Rawon di sini benar-benar dalam: kuah hitamnya pekat,
dagingnya besar namun empuk, dan sambal terasi-nya pedas tajam. “Kalau bukan
Rawon Nguling, bukan rawon asli,” kata seorang pengunjung dari Jakarta yang
duduk di meja sebelah saya.
Saya setuju. Ketika disandingkan dengan kerupuk udang dan
nasi panas, rawon ini benar-benar mempertegas betapa kuliner bukan sekadar
makanan, tapi pengalaman penuh rasa dan suasana.
![]() |
Kulineran |
5. Es Santan Pak Suroso: Pelepas Lelah Sehabis Panas
Saat cuaca Malang sedang tak menentu dan terik menusuk, saya
berteduh di pinggir jalan Ijen dan mencoba Es Santan Pak Suroso. Es-nya
bening, tidak terlalu manis, dengan potongan kelapa muda dan santan encer
dingin yang menyegarkan.
“Saya tiap pulang sekolah pasti beli ini,” ujar seorang
remaja SMA yang duduk di bangku plastik. Memang, kesederhanaan minuman ini yang
membuatnya disukai lintas generasi. Tidak neko-neko, tapi membekas.
Satu tegukan, dan saya seperti sedang minum dari masa lalu:
adem, ringan, dan menyegarkan rasa dan hati.
6. Lontong Kikil Sukun: Kuliner Subuh yang Dicari Orang
Waktu menunjukkan pukul 05.10 pagi, saat saya berhenti di
Sukun karena aroma kikil yang menguar dari salah satu gerobak. Lontong Kikil
Sukun ini katanya hanya buka hingga jam 08.00, dan antriannya mulai dari
subuh.
Duduk di bangku kecil, saya menyesap kuah kikilnya yang
kental dan wangi. Lontongnya padat, kikilnya kenyal namun empuk. Ada sensasi
gurih dan pedas yang menyatu dengan aroma bawang goreng yang royal.

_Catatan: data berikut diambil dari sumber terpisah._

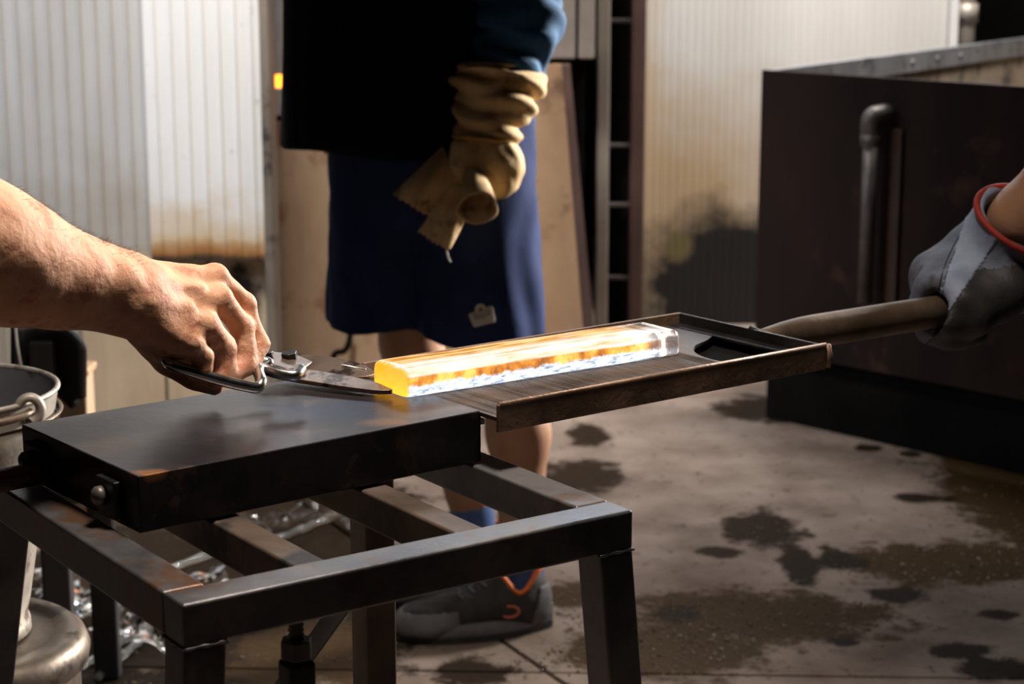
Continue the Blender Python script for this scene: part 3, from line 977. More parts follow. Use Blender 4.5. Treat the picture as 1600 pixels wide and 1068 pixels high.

“Dari muda sampai pensiun saya tetap suka kikil di sini,”
kata Pak Slamet, pengunjung senior yang datang membawa termos kopi. Itulah
bedanya kuliner lokal: punya pelanggan yang tetap, punya waktu-waktu khusus,
dan rasa yang konstan.
7. Menyambung Rasa: Menelusuri Kuliner yang Menghubungkan
Daerah
Dalam satu perjalanan ke Blitar, saya menyadari bahwa banyak
rasa di Malang yang juga bersinggungan dengan cita rasa khas Blitar. Misalnya
saja tempe goreng Blitar yang gurihnya mirip dengan tempe mendol Malang, atau
soto daging khas Blitar yang bisa kita temukan variasinya di beberapa warung
Malang.
Seorang pedagang soto pernah berkata pada saya, “Masakan
Jawa Timuran itu sebenarnya satu darah bumbu, beda tangan, beda teknik.” Dan
saya rasa itu benar.
Kulineran menjadi jalan untuk menyatukan pengalaman lintas
kota, lintas kenangan. Dan dalam satu suapan, kita bisa berada di dua tempat
sekaligus—di Malang, sekaligus merasakan khas Blitar yang menawan.